From the preface to the score:

Mbrsi is a document from which scores are drawn - a repository of material which describes a constellation of related realizations.

Formally, Mbrsi contains twelve parallel streams of granularized tablature, to be executed by some combination of one or more string players. The tablature treats all string instruments as functionally equivalent and interchangeable (meanwhile, the realities of idiom manifest as unique deformations on the local performance level).

During Mbrsi’s development, this ambiguity of ensemble precipitated a despecification of many other aspects of the work - first pitch, registration and tuning, later temp, duration and structure itself - out of a desire to approach something like a “logical conclusion”.

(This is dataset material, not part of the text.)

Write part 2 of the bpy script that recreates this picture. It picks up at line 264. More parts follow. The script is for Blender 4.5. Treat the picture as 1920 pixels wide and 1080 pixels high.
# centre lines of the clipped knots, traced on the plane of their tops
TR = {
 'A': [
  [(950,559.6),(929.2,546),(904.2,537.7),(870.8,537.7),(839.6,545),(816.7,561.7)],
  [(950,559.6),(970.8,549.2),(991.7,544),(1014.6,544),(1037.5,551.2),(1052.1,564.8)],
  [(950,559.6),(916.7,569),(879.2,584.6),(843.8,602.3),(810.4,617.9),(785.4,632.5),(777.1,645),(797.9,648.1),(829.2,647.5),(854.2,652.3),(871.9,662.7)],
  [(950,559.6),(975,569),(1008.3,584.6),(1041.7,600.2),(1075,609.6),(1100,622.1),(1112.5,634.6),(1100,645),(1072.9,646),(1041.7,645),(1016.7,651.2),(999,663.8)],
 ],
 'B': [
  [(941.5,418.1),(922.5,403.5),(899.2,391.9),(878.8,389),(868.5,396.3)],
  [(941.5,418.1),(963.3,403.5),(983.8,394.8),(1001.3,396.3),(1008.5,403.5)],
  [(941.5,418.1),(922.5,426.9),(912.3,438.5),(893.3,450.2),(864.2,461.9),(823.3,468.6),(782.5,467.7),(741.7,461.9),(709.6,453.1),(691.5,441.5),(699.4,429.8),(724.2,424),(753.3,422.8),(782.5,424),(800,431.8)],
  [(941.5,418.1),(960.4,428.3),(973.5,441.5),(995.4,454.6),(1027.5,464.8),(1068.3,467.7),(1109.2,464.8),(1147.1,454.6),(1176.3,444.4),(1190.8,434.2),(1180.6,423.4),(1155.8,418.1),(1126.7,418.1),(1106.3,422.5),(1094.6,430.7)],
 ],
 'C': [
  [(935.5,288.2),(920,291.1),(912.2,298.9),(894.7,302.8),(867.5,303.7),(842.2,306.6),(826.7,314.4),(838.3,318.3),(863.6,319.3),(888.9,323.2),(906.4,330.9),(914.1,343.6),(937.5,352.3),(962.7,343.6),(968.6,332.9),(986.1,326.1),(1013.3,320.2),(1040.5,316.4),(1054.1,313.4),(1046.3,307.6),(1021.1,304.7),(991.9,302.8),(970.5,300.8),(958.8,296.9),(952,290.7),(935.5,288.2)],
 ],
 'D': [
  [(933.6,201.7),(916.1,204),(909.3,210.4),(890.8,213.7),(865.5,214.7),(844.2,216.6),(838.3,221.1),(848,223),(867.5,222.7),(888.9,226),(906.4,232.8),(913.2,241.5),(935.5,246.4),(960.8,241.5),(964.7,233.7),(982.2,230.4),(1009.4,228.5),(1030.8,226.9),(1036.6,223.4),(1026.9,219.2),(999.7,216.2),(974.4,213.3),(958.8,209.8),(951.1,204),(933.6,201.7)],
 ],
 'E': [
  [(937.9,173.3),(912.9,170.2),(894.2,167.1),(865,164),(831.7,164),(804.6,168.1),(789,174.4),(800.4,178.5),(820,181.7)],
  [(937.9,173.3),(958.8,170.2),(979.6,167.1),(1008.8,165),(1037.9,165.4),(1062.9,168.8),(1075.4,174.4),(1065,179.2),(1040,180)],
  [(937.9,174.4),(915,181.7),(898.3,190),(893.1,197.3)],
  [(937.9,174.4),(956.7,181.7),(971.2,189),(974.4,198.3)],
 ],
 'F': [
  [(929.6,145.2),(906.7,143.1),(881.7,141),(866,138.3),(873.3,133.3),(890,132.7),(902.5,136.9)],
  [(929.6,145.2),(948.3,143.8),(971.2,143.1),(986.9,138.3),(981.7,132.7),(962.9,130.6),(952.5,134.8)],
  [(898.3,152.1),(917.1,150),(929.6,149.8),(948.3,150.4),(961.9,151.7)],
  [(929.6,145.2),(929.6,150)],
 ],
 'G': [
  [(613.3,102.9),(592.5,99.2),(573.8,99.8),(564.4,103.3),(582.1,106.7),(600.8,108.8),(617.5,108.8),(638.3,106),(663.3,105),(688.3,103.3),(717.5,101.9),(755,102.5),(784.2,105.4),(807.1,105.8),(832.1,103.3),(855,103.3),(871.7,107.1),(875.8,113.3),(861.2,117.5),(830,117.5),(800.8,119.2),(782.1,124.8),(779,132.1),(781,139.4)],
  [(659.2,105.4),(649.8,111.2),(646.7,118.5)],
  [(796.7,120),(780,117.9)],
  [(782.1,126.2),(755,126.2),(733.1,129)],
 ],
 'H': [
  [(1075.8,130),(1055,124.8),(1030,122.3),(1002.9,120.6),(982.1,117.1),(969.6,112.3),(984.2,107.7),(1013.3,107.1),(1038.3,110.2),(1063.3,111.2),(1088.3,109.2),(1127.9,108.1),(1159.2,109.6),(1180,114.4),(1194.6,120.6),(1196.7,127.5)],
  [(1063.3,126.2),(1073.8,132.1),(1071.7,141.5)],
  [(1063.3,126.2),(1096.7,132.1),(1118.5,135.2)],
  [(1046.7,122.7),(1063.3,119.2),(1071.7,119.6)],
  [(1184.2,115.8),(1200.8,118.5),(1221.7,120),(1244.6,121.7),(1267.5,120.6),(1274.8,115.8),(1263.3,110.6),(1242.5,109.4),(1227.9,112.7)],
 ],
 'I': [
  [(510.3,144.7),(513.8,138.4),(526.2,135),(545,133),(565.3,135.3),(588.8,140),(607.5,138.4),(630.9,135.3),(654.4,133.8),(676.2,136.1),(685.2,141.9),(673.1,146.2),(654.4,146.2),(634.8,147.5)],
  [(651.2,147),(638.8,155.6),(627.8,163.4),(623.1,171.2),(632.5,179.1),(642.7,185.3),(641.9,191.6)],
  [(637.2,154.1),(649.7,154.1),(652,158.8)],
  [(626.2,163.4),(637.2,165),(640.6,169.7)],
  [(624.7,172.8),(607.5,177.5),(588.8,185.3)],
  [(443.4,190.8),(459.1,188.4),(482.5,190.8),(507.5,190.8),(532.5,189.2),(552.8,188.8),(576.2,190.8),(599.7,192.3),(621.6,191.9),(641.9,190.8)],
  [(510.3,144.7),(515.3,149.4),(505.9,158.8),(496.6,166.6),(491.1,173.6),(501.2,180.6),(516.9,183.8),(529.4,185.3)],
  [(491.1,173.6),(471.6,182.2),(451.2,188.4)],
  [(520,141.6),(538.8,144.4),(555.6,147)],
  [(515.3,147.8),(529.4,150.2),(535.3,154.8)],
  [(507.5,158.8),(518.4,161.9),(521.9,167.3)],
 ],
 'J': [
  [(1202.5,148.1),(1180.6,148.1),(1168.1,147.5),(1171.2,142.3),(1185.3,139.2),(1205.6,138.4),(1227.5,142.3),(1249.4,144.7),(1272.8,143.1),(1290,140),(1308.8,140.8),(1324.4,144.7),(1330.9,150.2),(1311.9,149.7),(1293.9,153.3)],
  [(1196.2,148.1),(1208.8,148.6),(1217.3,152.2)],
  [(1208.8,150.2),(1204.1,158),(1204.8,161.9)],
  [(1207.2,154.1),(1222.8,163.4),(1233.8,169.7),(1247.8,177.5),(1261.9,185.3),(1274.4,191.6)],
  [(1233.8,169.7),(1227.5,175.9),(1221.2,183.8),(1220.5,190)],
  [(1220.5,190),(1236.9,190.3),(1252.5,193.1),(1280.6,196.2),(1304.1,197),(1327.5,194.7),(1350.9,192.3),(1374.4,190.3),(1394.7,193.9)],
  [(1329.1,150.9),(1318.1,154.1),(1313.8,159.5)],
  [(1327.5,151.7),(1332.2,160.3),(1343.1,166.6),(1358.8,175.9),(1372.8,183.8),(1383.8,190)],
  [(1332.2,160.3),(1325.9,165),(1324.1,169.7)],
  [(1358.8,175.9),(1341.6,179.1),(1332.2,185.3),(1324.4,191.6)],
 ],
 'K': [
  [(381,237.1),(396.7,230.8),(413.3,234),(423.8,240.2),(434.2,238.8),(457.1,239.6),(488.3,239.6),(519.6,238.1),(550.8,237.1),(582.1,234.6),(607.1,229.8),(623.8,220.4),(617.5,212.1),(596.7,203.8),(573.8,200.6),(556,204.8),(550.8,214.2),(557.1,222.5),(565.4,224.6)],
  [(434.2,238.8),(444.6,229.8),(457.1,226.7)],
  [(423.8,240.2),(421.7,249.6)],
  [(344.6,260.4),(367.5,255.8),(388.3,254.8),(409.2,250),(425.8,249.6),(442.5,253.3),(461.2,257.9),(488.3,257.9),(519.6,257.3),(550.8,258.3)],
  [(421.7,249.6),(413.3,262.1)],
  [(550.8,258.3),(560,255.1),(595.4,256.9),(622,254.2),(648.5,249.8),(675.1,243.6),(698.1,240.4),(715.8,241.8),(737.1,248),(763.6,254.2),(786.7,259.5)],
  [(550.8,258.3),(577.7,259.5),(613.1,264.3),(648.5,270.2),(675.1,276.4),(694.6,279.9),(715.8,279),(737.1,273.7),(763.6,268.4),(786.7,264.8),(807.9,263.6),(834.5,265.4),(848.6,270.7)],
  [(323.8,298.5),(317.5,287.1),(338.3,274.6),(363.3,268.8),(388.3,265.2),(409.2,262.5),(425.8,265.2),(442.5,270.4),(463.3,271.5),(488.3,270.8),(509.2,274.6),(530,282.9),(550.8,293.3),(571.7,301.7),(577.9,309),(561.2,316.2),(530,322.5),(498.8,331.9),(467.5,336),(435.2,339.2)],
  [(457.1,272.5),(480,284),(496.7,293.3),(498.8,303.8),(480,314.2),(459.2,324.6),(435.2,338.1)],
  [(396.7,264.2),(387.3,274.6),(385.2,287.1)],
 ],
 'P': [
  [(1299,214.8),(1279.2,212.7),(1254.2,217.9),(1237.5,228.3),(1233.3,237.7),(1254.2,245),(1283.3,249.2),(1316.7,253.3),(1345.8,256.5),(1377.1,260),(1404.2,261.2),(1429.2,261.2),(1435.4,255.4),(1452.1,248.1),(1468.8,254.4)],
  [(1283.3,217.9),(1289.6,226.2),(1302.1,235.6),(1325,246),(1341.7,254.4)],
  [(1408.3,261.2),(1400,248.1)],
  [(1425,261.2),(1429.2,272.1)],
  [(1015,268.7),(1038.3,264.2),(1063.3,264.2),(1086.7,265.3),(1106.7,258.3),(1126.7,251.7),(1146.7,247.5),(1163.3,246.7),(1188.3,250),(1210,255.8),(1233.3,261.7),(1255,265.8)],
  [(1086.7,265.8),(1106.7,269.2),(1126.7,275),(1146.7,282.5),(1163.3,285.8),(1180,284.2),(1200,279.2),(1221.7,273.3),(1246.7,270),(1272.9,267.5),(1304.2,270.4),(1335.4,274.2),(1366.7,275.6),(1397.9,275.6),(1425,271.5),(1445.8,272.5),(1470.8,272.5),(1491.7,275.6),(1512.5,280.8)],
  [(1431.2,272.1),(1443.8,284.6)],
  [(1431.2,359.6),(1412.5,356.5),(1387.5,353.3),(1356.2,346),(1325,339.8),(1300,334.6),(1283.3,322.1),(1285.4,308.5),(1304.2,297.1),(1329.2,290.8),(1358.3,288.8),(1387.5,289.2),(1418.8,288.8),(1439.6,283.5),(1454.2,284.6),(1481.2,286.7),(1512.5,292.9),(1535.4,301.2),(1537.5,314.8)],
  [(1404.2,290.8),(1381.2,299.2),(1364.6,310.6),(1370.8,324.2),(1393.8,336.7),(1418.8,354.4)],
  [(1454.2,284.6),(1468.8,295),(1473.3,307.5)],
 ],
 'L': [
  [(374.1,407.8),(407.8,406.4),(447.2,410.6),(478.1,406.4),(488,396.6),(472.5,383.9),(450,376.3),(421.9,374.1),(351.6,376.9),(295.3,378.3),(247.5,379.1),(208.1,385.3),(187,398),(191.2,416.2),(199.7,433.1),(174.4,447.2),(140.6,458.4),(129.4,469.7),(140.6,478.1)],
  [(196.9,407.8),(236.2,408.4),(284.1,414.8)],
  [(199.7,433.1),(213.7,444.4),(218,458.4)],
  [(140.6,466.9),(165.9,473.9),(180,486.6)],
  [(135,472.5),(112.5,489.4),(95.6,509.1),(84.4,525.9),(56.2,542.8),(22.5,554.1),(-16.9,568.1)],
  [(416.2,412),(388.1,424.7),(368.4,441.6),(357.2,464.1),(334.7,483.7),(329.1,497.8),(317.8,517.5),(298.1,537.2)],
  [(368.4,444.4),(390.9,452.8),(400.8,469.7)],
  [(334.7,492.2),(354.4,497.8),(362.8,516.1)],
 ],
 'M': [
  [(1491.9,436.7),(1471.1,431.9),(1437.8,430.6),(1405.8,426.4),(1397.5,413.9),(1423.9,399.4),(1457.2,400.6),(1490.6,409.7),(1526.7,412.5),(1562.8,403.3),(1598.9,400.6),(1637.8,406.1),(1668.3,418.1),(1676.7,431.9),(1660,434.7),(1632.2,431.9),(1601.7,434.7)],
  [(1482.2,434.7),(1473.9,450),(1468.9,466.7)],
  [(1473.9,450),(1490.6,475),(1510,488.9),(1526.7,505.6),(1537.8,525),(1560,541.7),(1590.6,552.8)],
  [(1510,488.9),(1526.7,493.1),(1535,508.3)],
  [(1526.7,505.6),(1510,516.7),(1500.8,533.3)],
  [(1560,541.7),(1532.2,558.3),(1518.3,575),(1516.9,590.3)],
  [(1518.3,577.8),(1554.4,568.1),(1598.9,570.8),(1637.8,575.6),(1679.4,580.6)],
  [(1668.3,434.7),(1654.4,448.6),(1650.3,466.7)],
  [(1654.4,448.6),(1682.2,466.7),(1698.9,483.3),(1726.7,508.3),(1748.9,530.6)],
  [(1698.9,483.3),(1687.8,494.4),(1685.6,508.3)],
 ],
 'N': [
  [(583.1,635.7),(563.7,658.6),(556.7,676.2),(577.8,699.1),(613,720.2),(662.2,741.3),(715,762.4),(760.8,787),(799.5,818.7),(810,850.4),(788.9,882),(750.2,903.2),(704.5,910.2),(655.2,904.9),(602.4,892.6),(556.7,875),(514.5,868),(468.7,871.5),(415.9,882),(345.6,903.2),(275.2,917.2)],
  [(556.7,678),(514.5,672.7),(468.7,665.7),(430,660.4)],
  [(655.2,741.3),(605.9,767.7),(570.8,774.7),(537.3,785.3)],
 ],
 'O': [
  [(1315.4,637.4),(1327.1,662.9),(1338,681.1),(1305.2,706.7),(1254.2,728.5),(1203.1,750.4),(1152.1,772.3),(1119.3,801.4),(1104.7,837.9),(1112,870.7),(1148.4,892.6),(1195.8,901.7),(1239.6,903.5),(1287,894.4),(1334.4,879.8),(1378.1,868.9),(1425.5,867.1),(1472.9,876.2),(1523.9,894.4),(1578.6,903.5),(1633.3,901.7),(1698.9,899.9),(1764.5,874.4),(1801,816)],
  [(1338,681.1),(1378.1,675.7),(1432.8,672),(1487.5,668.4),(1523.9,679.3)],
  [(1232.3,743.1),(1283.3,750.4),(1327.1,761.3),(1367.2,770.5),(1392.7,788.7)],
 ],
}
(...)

The increasingly ambiguous surface nature of the work acted like a metaphorical hat-tip to the formal probabilities underlying its construction. That underlying material was generated from a sort of “stochastic fabric”: a collection of two-dimensional noise functions, moving through time (data as video), each sliced into twelve “parallel” probability tables, such that adjacent tablature streams possess similarly weighted distributions of activity along each of their formalized parameters.

Developing a performance then is an act of pulling a (relatively) fixed realization from a cloud of possible musics. The organizing party builds a score from a fragment or group of fragments, to suit the intended ensemble, duration and setting. Longer, uninterrupted swaths, with larger ensembles will render more obviously processual sound masses, while smaller and more deliberately edited versions will expose the fractured, erratic counterpoint of a sparse grain cloud.

A full performance could be drawn out of only a single sheet, as a small ensemble piece in miniature, as a solo cutting between parallel streams, or by extending material through collage - literally cutting and pasting together a new larger score.

The title, Mbrsi, is a contraction of the Japanese maboroshi, which means chimera, mirage, or illusion. I was inspired by Hirokazu Koreeda’s film Maboroshi no hikari (“illusion of light”). I nearly gave up writing music entirely while working on this piece and, to this day, I’ve never finished writing the full score.